Urine tests for cities

From Boston, at a meeting of the American Chemical Society

A new method of analyzing sewage may offer near real-time monitoring of community-level drug use. The technique can detect mere nanograms of drugs or drug-breakdown products per liter of wastewater.

Environmental chemist Jennifer Field of Oregon State University in Corvallis, who developed the technique with graduate student Aurea Chiaia, says that the method could help public health and law-enforcement officials focus resources on areas found to have high drug use.

For the pilot study, the researchers tested water samples from the intakes of sewage-treatment plants in 10 cities. Plant workers collected the samples, froze them, and shipped the ice to Oregon State.
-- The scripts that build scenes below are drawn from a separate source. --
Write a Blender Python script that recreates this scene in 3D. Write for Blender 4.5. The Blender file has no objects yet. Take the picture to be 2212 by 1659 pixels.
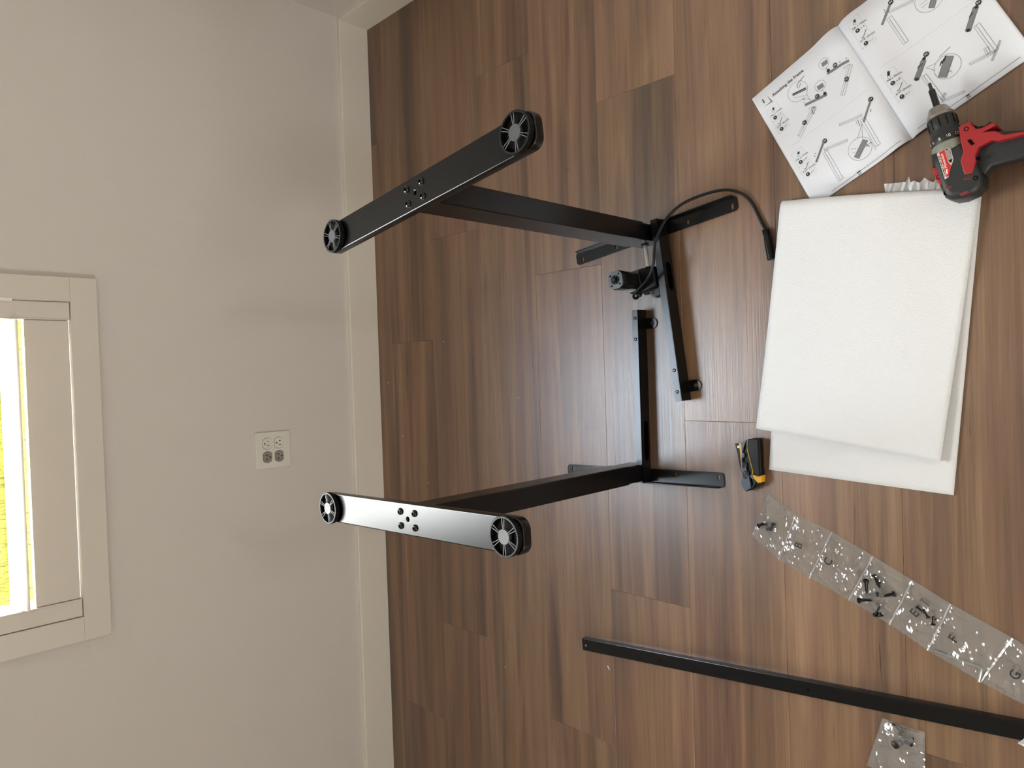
import bpy, bmesh, math, random
from math import sin, cos, pi, radians, sqrt, hypot, atan2
from mathutils import Vector, Matrix, noise

scene = bpy.context.scene
COL = scene.collection
random.seed(7)

# ------------------------------------------------------------------ camera
CAM_H = 1.45
RIGHT = Vector((-0.03336367, -0.70525941, -0.70816385))
UP = Vector((0.99928403, -0.01089115, -0.03623271))
BACK = Vector((0.01784074, -0.70886568, 0.70511783))
cam_d = bpy.data.cameras.new('camera')
cam = bpy.data.objects.new('camera', cam_d)
COL.objects.link(cam)
cam_d.sensor_fit = 'HORIZONTAL'
cam_d.sensor_width = 36.0
cam_d.lens = 1540.82 / 2212 * 36.0
cam_d.clip_start = 0.01
cam.matrix_world = Matrix(((RIGHT.x, UP.x, BACK.x, 0), (RIGHT.y, UP.y, BACK.y, 0), (RIGHT.z, UP.z, BACK.z, CAM_H), (0, 0, 0, 1)))
scene.camera = cam

# ------------------------------------------------------------------ sky, sun, window portals, exposure
scene.view_settings.view_transform = 'Standard'
scene.view_settings.look = 'None'
scene.view_settings.gamma = 1.0
scene.view_settings.use_curve_mapping = False
scene.view_settings.exposure = 0.78
scene.cycles.use_denoising = True
scene.cycles.use_adaptive_sampling = True
scene.cycles.adaptive_threshold = 0.03
scene.cycles.max_bounces = 9
scene.cycles.diffuse_bounces = 5
scene.cycles.transparent_max_bounces = 24
scene.cycles.sample_clamp_indirect = 8.0
scene.cycles.caustics_reflective = False
scene.cycles.caustics_refractive = False
SKY = 22.0
world = bpy.data.worlds.new('sky')
scene.world = world
world.use_nodes = True
wn = world.node_tree.nodes
wl = world.node_tree.links
bg = wn['Background']
grad_c = wn.new('ShaderNodeTexCoord')
sep = wn.new('ShaderNodeSeparateXYZ')
ramp = wn.new('ShaderNodeValToRGB')
wl.new(grad_c.outputs['Generated'], sep.inputs[0])
wl.new(sep.outputs['Z'], ramp.inputs[0])
ramp.color_ramp.elements[0].position = 0.0
ramp.color_ramp.elements[0].color = (0.97, 0.97, 0.92, 1)
e_ = ramp.color_ramp.elements.new(0.62); e_.color = (0.96, 0.965, 0.955, 1)
ramp.color_ramp.elements[-1].position = 0.92
ramp.color_ramp.elements[-1].color = (0.60, 0.76, 1.0, 1)
wl.new(ramp.outputs[0], bg.inputs['Color'])
bg.inputs['Strength'].default_value = SKY

sun_d = bpy.data.lights.new('sun', 'SUN')
sun_d.energy = 8.0
sun_d.angle = radians(0.6)
sun_d.color = (1.0, 0.93, 0.80)
sun = bpy.data.objects.new('sun', sun_d)
COL.objects.link(sun)
sun.rotation_euler = Vector((-0.75, 0.30, -0.85)).to_track_quat('-Z', 'Y').to_euler()

# room limits
WALL_Y = 2.134      # far wall with the shuttered window
WALL_X = 1.2265     # right wall
LEFT_X = -2.60
BACK_Y = -2.60
CEIL = 2.75
WIN = (-0.603, 0.2184, 0.950, 2.400)           # opening in the far wall x0 x1 z0 z1
BWIN = (0.50, 0.74, 1.30, 1.70)                # big window behind the camera

LFILL = (-2.20, -1.35, 1.00, 1.80)                # unseen opening added in the left wall to let in fill light

def portal(name, loc, rot, sx, sy):
    d = bpy.data.lights.new(name, 'AREA')
    d.shape = 'RECTANGLE'; d.size = sx; d.size_y = sy
    d.cycles.is_portal = True
    o = bpy.data.objects.new(name, d); COL.objects.link(o)
    o.location = loc; o.rotation_euler = rot
portal('portal_far', ((WIN[0]+WIN[1])/2, WALL_Y+0.145, (WIN[2]+WIN[3])/2), (radians(-90), 0, 0), WIN[1]-WIN[0], WIN[3]-WIN[2])
portal('portal_back', ((BWIN[0]+BWIN[1])/2, BACK_Y-0.10, (BWIN[2]+BWIN[3])/2), (radians(90), 0, 0), BWIN[1]-BWIN[0], BWIN[3]-BWIN[2])

portal('portal_left', (LEFT_X-0.10, (LFILL[0]+LFILL[1])/2, (LFILL[2]+LFILL[3])/2), (radians(90), 0, radians(-90)), LFILL[1]-LFILL[0], LFILL[3]-LFILL[2])

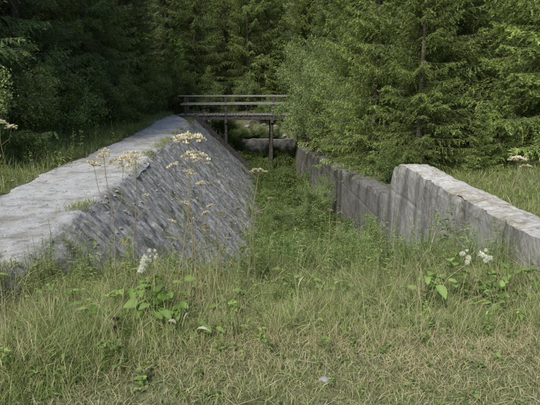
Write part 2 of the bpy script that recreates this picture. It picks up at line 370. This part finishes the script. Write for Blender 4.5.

Analysis of the samples revealed distinct weekly usage patterns. Cocaine breakdown products peaked on the weekend, in a “recreational roller coaster” pattern, says Field. In contrast, amounts of methadone, a synthetic opiate prescribed for heroin addiction, and methamphetamine, an illegal stimulant, remained relatively constant throughout the week.

Wastewater from one city, which Field declined to name, contained measurable amounts of the hallucinogen LSD. Two cities registered the drug known as ecstasy.

The pilot tests looked for evidence of a total of 14 illegal and often abused prescription drugs.

Field says privacy concerns preclude collecting samples further upstream. “We don’t intend to go any closer to the urinal than the wastewater-treatment plant,” she says.

The method employs high performance liquid chromatography, a standard technique for identifying chemical components in a sample. Field and Chiaia modified the method to analyze relatively large samples in about 30 minutes.